Above, a man walks through the construction site of Zixia Garden development complex on Jan. 28.

Damir Sagolj / Reuters

Migrant workers in China are supposed to bring their savings of the previous year back home during the lunar new year, or Spring Festival. These unpaid workers are too proud to go back to families with empty hands.

 

Above, migrant workers display a banner at the Zixia Garden development complex construction site on Jan. 28. The banner, which workers claim authorities told them not to use in their protests any more, reads "Hubei sixth construction company, give me my blood sweat money."  

 

Damir Sagolj / Reuters

Two workers walk inside an unfinished building at the construction site of the Zixia Garden development complex.

Damir Sagolj / Reuters

A migrant worker holds a banner inside a Zixia Garden building that reads "Pay back the money that you owe."  

Damir Sagolj / Reuters

The workers told Reuters reporters that the local government had offered each non-local laborer 2,000 yuan ($304) in cash if they left for the holidays, but some refused to go.

 

Above, the workers eat breakfast and smoke after waking up at an office of a subcontractor company at Zixia Garden construction site.

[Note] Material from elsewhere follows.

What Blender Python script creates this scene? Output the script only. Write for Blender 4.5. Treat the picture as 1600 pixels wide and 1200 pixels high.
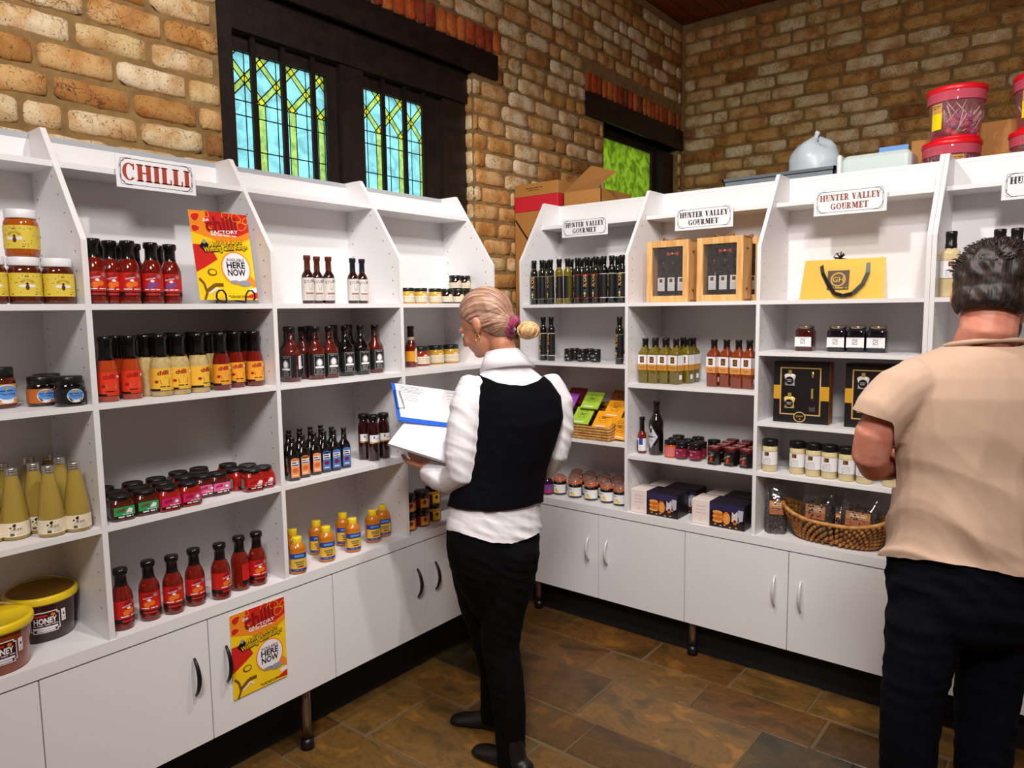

They were allowed to stay here because water and electricity had been cut off at the dorm where they used to live.

Damir Sagolj / Reuters

These workers have few possessions. Above, some of their belongings sit on a table in the office where they are currently staying.

Damir Sagolj / Reuters

A migrant worker sleeps on the floor inside the office at the Zixia Garden construction site.  

The Chinese government is concerned that protests over issues like unpaid wages could grow into larger-scale social unrests, eventually spilling over into broader dissatisfaction at its rule. Beijing has been working constantly to contain events like this, under the name of "maintaining social stability." 

Damir Sagolj / Reuters

With China's economy growing at its slowest in 25 years, more workers face a similar predicament and labor unrest is on the rise.